The Probability of Clogging

Much higher if you're in Holland ...


General Probabilistic Approach to the Filtration Process

N. Roussel, T.L.H. Nguyen, and P. Coussot

PRL 98, 114502 (2007)

URL: http://link.aps.org/abstract/PRL/v98/e114502

The authors start with a somewhat surprising experimental observation. Imagine taking a mesh grid and using it to filter particles of a characteristic size. You would probably expect one of the two following outcomes:
• If the particles are smaller than the holes in the mesh, all the particles pass through.
• If the particles are larger than the holes, none of them pass through.
Interpolating between these two, you might expect some linear crossover as the particles get larger.
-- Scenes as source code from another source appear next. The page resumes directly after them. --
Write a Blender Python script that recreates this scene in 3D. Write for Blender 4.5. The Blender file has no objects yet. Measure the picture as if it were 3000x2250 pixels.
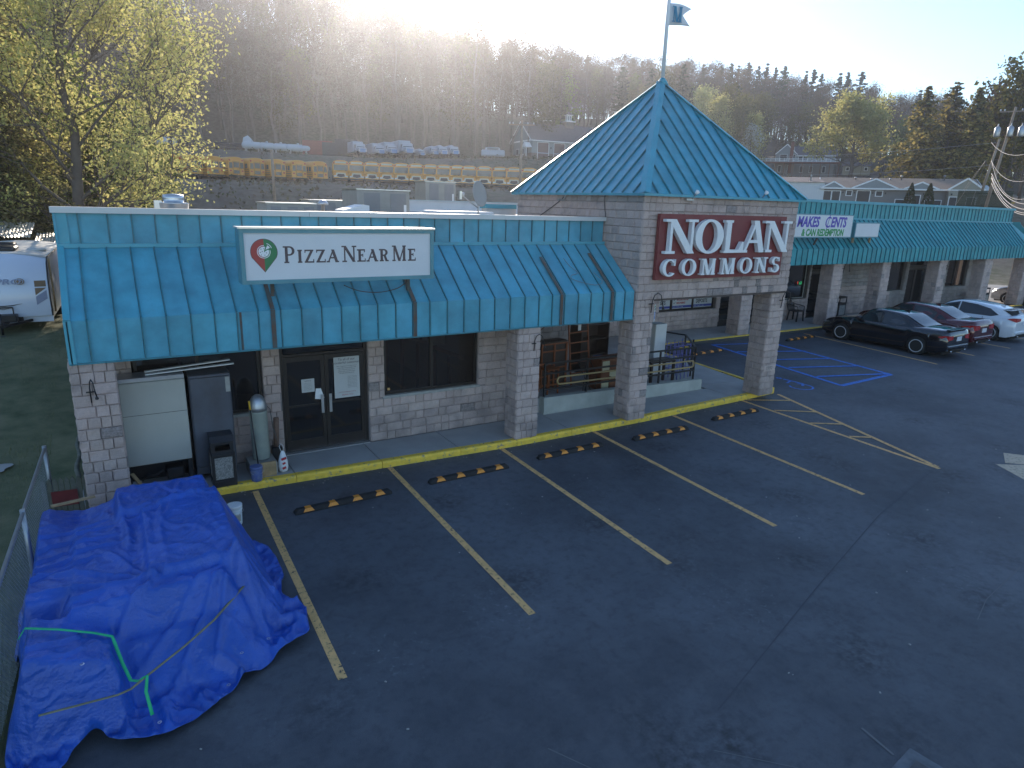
import bpy, math, random
import numpy as np
from mathutils import Vector, Matrix, noise
R = math.radians
rnd = random.Random(7)
SC = bpy.context.scene
COL = SC.collection
# ---------------- camera
cam = bpy.data.objects.new('camera', bpy.data.cameras.new('camera'))
COL.objects.link(cam)
cam.data.sensor_fit = 'HORIZONTAL'; cam.data.sensor_width = 36.0
cam.data.lens = 1937.3 / 3000 * 36
cam.data.clip_start = .1; cam.data.clip_end = 3000
RV = Vector((0.85699, -0.51451, 0.02894)); UV = Vector((0.11163, 0.24017, 0.96429)); FV = Vector((0.50310, 0.82316, -0.26326))
CAMPOS = Vector((0.695, -12.39, 5.616))
cam.matrix_world = Matrix.Translation(CAMPOS) @ Matrix((RV, UV, -FV)).transposed().to_4x4()
SC.camera = cam
# ---------------- sky and sun
SUN_EL, SUN_AZ = 19.5, 21.0      # azimuth from +Y towards +X
HAZE_D, HAZE_G = .0005, .78
world = bpy.data.worlds.new('World'); SC.world = world; world.use_nodes = True
wn = world.node_tree.nodes; wl = world.node_tree.links
sky = wn.new('ShaderNodeTexSky'); sky.sky_type = 'NISHITA'; sky.sun_disc = False
sky.sun_elevation = R(SUN_EL); sky.sun_rotation = R(SUN_AZ); sky.altitude = 100; sky.air_density = 1.0; sky.dust_density = .25; sky.ozone_density = 3.2
wl.new(sky.outputs[0], wn['Background'].inputs[0]); wn['Background'].inputs[1].default_value = .15
sun = bpy.data.objects.new('sun', bpy.data.lights.new('sun', 'SUN')); COL.objects.link(sun)
sun.data.energy = 4.2; sun.data.angle = R(.6); sun.data.color = (1, .87, .72)
sd = Vector((math.sin(R(SUN_AZ)) * math.cos(R(SUN_EL)), math.cos(R(SUN_AZ)) * math.cos(R(SUN_EL)), math.sin(R(SUN_EL))))
sun.rotation_euler = sd.to_track_quat('Z', 'Y').to_euler()
sun.location = (0, 0, 60)
SC.view_settings.view_transform = 'Standard'; SC.view_settings.look = 'None'; SC.view_settings.gamma = 1
SC.view_settings.use_curve_mapping = False; SC.view_settings.exposure = .88
SC.render.engine = 'CYCLES'
SC.cycles.max_bounces = 5; SC.cycles.diffuse_bounces = 3; SC.cycles.glossy_bounces = 2; SC.cycles.transmission_bounces = 4
SC.cycles.transparent_max_bounces = 6; SC.cycles.volume_bounces = 0
SC.cycles.use_adaptive_sampling = True; SC.cycles.adaptive_threshold = .02
SC.cycles.use_denoising = True

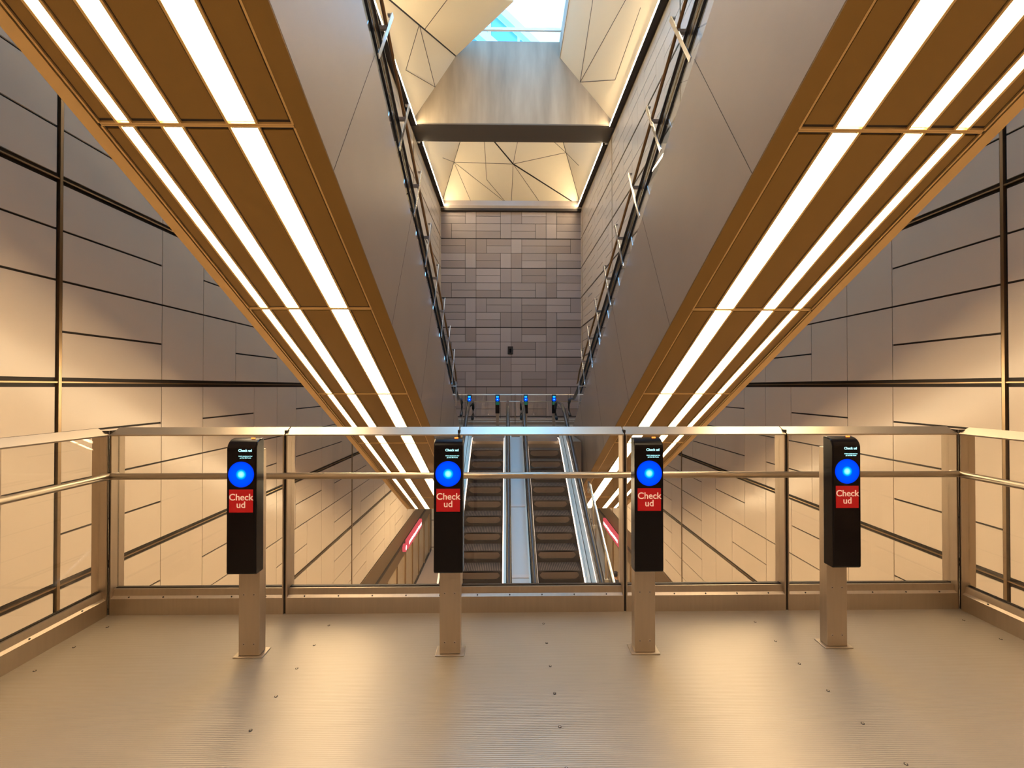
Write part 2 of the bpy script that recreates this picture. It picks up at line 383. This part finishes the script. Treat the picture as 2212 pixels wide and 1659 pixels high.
# building outside
b0 = Vector((-.7, 40, 0)); d = Vector((.695, .72, 0)); nrm = Vector((.72, -.695, 0)); up = Vector((0, 0, 1))
bt = thing('building', (0, 0, 0), 'pale office block with slanted roof line seen through the skylight', 'building')
def fbox(mb, s0, s1, o0, o1, z0, z1, m):
    p = [b0 + d*s + nrm*o + up*z for z in (z0, z1) for s, o in ((s0, o0), (s1, o0), (s1, o1), (s0, o1))]; mb.hexa(p, m)
mb = MB(); fbox(mb, -14, 40, -12, 0, 0, 38, M['facade']); mb.build('wall', parent=bt)
mb = MB()
for z in (37, 33.2, 29.4, 25.6, 21.8): fbox(mb, -14, 40, 0, .5, z, z+.9, M['facade'])
mb.build('ledge', parent=bt)
for z in (34.1, 30.3, 26.5, 22.7):
    for k in range(13):
        mb = MB(); fbox(mb, -13.8+k*4.1, -10.2+k*4.1, 0, .06, z, z+2.7, M['facadeDk']); mb.build('window', parent=bt)

# small spotlight and detector
t = thing('spotlight', (-.13, 20.0, 13.45), 'small white twin spotlight hanging under the folded ceiling behind the concrete beam', 'spotlight')
mb = MB(); mb.tube([(0, 0, .6), (0, 0, 0)], .02, M['white']); mb.build('stem', parent=t)
for dx in (-.07, .07):
    mb = MB(); mb.tube([(dx, 0, .05), (dx, -.02, -.17)], .055, em('spot_glow', (1, .95, .85), 1.1)); mb.build('lamp_head', parent=t)
# intercom box on the back wall
t = thing('wall_box', (-.05, YB-.03, 3.75), 'small black box fixed on the grey tiled back wall', 'box')
mb = MB(); mb.box(-.17, .17, -.08, 0, -.25, .25, M['stepDark']); mb.build('housing', parent=t, bevel=.01)
mb = MB(); mb.tube([(0, -.08, .03), (0, -.13, .03)], .07, M['black']); mb.box(-.05, .05, -.10, -.08, -.16, -.06, M['black']); mb.build('lens', parent=t)

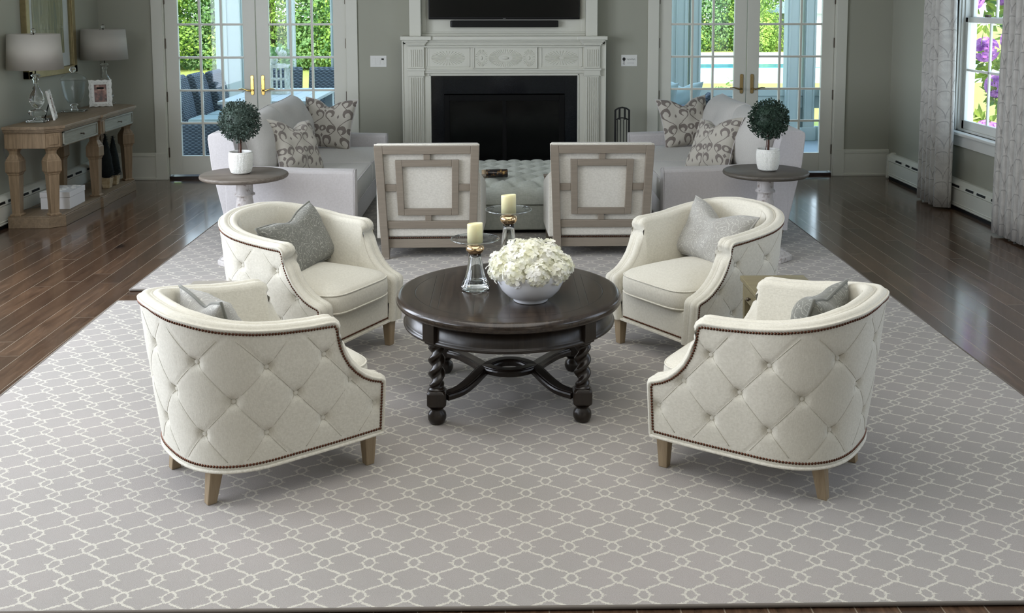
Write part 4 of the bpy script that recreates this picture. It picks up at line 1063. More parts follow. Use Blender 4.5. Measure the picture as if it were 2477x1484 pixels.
def candle(label, x, y, z):
    loops = []
    for q in range(2): loops.append([(0.0345*cos(a), 0.0345*sin(a), (0.0, 0.076)[q]) for a in [2*pi*k/40 for k in range(40)]])
    loops.append([(0.0345*cos(a), 0.0345*sin(a), 0.083 + 0.004*cos(a+0.9)) for a in [2*pi*k/40 for k in range(40)]])
    loops.append([(0.032*cos(a), 0.032*sin(a), 0.085 + 0.004*cos(a+0.9)) for a in [2*pi*k/40 for k in range(40)]])
    loops.append([(0.028*cos(a), 0.028*sin(a), 0.080 + 0.003*cos(a+0.9)) for a in [2*pi*k/40 for k in range(40)]])
    loops.append([(0.010*cos(a), 0.010*sin(a), 0.072) for a in [2*pi*k/40 for k in range(40)]])
    o = MB().loft(loops, smooth=True).build('pillar_candle', M_candle, None, loc=(x, y, z))
    tag(o, label, 'candle', 'ivory pillar candles')
    MB().tube([(0, 0, 0.070), (0.001, 0, 0.080)], 0.0012, 6).build('wick', M_ink, o)
candle_holder('shorter glass candle holder standing left of the flower bowl', -0.128, 4.468, 0.205, 0.062, 0.026, 0.108, 0)
candle('ivory pillar candle on the shorter glass holder', -0.128, 4.468, ZT+0.2135)
candle_holder('taller glass candle holder partly hidden by the white flowers', 0.022, 4.70, 0.288, 0.062, 0.025, 0.108, 0)
candle('ivory pillar candle on the taller glass holder', 0.022, 4.70, ZT+0.2965)
# bowl and hydrangeas
BX, BY = 0.113, 4.29
o = MB().lathe([(0.0, 0.0), (0.070, 0.0), (0.074, 0.004), (0.072, 0.010), (0.100, 0.026), (0.125, 0.052), (0.141, 0.085), (0.148, 0.118), (0.149, 0.128), (0.145, 0.130), (0.143, 0.122), (0.110, 0.055), (0.06, 0.02), (0.0, 0.016)], n=72, cap=False).build('flower_bowl', M_bowl, None, loc=(BX, BY, ZT))
tag(o, 'round glazed white bowl holding the hydrangeas on the coffee table', 'bowl')
def floret(m, p, nrm, r, rnd):
    nrm = nrm.normalized(); a = nrm.orthogonal().normalized(); rot = rnd.uniform(0, 6.28); a = Matrix.Rotation(rot, 3, nrm) @ a; b = nrm.cross(a)
    for k in range(4):
        th = k*pi/2; d = a*cos(th) + b*sin(th); e = nrm.cross(d); l = r*rnd.uniform(0.85, 1.15); up = rnd.uniform(0.15, 0.6); bend = rnd.uniform(0.2, 0.5)
        m.add([p, p + d*l*0.45 + e*l*0.42 + nrm*l*up*0.5, p + d*l*0.95 + e*l*0.33 + nrm*l*(up*0.75-0.1), p + d*l*1.08 + nrm*l*(up-bend), p + d*l*0.95 - e*l*0.33 + nrm*l*(up*0.75-0.1), p + d*l*0.45 - e*l*0.42 + nrm*l*up*0.5, p + d*l*0.6 + nrm*l*up*0.35], [(0, 1, 6), (1, 2, 6), (2, 3, 6), (3, 4, 6), (4, 5, 6), (5, 0, 6)], True)
bq = thing('hydrangea_bouquet', 'dome of cream white hydrangeas filling the bowl on the coffee table', 'flowers', (BX, BY, ZT+0.13))
rnd = random.Random(5)
heads = [(0, 0, 0.078, 0.066)] + [(0.078*cos(a), 0.074*sin(a), 0.058, 0.064) for a in [2*pi*k/6+0.3 for k in range(6)]] + [(0.132*cos(a), 0.124*sin(a), 0.016, 0.054) for a in [2*pi*k/9 for k in range(9)]]
for (hx, hy, hz, hr) in heads:
    m = MB(); hc = Vector((hx, hy, hz))
    m.sphere(hc, hr*0.72, 10, 6)
    nf = 54
    for k in range(nf):
        zz = 1 - 2*(k+0.5)/nf; th = k*2.39996; d = Vector((sqrt(1-zz*zz)*cos(th), sqrt(1-zz*zz)*sin(th), zz))
        if (hc + d*hr - Vector((0, 0, -0.02))).length < 0.075: continue
        floret(m, hc + d*hr*rnd.uniform(0.70, 1.0), (d + Vector((rnd.uniform(-.35, .35), rnd.uniform(-.35, .35), rnd.uniform(-.2, .4)))), 0.0205, rnd)
    m.build('flower_head', M_petal, bq)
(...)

The surprising results of the authors is that perfect clogging takes place before the particle size exceeds the mesh size, and the crossover is rapid.

To explain this observation, they develop a probabilistic model. In the model, a pore will become clogged if the right number of particles arrive at the right location within a certain period of time. Their model reproduces experimental observations quite well, with perfect clogging for particles smaller than the holes as long as the volume fraction is large enough. It contains only a single free parameter that depends on properties of the fluid flow.

The authors extend their model to a porous medium by considering the medium as a stack of meshes with some characteristic spacing. Their model of a single sieve determines the outflow as a fraction of the inflow, so the extension to many layers leads to a geometric series.

The model and its predictions don't run contrary to my intuition, but I would not say the results are "intuitively obvious to even the most casual of observers." This is a very nice example of model building. The authors captured the essential features of clogging in a simple coincidence model, and collected all the complications of fluid dynamics into a single parameter. It's easy to add terms to the model to make it more realistic, but the authors have isolated the features that lead to the general "all or nothing" behavior observed in experiments.